▸ Information supplied:
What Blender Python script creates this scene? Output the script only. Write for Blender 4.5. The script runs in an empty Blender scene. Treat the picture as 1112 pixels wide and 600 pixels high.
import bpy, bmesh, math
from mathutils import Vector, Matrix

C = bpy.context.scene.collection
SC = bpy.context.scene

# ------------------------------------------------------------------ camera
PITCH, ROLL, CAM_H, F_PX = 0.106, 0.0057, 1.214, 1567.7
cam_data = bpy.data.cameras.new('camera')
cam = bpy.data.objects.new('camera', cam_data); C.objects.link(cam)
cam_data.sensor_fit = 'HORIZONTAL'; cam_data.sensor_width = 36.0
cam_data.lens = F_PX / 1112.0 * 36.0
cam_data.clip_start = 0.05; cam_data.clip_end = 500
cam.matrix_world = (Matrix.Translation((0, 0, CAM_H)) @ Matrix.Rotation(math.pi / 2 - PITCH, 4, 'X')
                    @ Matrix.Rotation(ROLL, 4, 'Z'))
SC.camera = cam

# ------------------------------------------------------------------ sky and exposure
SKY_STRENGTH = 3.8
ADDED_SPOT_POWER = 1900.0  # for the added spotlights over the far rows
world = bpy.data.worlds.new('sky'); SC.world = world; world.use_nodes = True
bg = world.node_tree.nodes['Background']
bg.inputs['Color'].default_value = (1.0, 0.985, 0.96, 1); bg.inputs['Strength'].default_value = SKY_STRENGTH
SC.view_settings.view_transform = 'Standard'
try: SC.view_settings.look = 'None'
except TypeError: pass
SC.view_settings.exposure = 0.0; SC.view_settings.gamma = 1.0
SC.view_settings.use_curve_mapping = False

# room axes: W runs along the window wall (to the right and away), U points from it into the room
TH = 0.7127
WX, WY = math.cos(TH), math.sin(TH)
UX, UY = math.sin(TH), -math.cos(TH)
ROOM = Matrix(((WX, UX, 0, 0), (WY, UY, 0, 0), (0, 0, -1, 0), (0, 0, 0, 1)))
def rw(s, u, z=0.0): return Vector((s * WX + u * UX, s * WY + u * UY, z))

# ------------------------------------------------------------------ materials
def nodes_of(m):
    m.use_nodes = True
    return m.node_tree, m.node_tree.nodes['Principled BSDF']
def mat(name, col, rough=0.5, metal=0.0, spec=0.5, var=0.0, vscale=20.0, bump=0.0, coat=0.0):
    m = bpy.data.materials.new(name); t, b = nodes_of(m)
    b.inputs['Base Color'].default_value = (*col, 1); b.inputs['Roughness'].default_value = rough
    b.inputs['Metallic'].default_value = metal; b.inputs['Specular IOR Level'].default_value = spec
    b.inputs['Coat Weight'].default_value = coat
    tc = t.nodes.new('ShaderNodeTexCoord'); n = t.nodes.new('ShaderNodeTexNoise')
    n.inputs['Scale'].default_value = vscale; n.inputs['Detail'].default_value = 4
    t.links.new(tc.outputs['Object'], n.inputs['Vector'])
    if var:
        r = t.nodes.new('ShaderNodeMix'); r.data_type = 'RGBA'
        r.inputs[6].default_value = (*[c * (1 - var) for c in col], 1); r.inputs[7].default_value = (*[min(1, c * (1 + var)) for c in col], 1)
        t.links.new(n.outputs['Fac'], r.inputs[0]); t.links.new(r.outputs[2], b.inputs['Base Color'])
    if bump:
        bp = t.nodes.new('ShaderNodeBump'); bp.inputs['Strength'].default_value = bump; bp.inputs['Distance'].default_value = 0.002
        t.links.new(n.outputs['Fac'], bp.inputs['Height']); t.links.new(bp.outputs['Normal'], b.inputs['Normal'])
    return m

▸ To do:
Copy exactly the lines that run from the first line of the data to the line containing "SC = bpy.context.scene", please, with both ends included and nothing else.

▸ Result of this exercise:
What Blender Python script creates this scene? Output the script only. Write for Blender 4.5. The script runs in an empty Blender scene. Treat the picture as 1112 pixels wide and 600 pixels high.
import bpy, bmesh, math
from mathutils import Vector, Matrix

C = bpy.context.scene.collection
SC = bpy.context.scene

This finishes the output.